A very young gypsum flower, growing since the native mining stopped
A party led by Neville spent over 57 hours in the cave, as attested by the many scratchings on this rock.
Looking deep into Dismal Valley
These depressions were made by the natives, but nobody is sure what they were for.
Stones set up like this mark some important anthropological find.
Canned apricots
Mirabilite cotton
Some trash left in the first Neville bedroom
Just so you don't miss it, that spot is P53.
Many people try to climb up this face, but it's really too steep.
Ashes of native cane reed torches
Like the sign says, the trail goes up and to the right.
Previous explorers came well-prepared.
We continue up into that hole near the wall.
The bag contains a scrap of preserved hair.
These rocks are not to be touched.
J.M. Smith wrote this, damning to hell those who had stolen the mummy from Salts Cave.
More of Smith's writing
Turner, who discovered Great Onyx Cave was here in 1914, as was R.T. Neville in 1925.
Some gypsum, where half of the deposit has been scraped off
More cutaway gypsum
"Little Al" was found on the flat surface to the right.
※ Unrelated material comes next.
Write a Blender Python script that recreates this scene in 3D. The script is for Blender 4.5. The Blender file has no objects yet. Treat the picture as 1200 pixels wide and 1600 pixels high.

He was sold to the owners of Proctor Cave, who put him on display.
An ancient red bat, which is actually a forest-dwelling species and isn't usually found in caves.
Floyd Collins' brother Homer accompanied Neville's expedition.
A broken gourd
Neville's second bedroom
Neville's companions
Neville left some masonic symbols.
A monument constructed by Floyd Collins in 1912.
An old ladder someone left in the cave
The "Stephen" signature on the left might have been left on behalf of Stephen Bishop.
Climbing out of the Entrance Hall
A little further out
Almost at the top now
I'm the last one out. The recent storms have made this entrance wetter than ever.
Stan Sides highlights where we'd gone in Mammoth Cave itself on the Kämper map.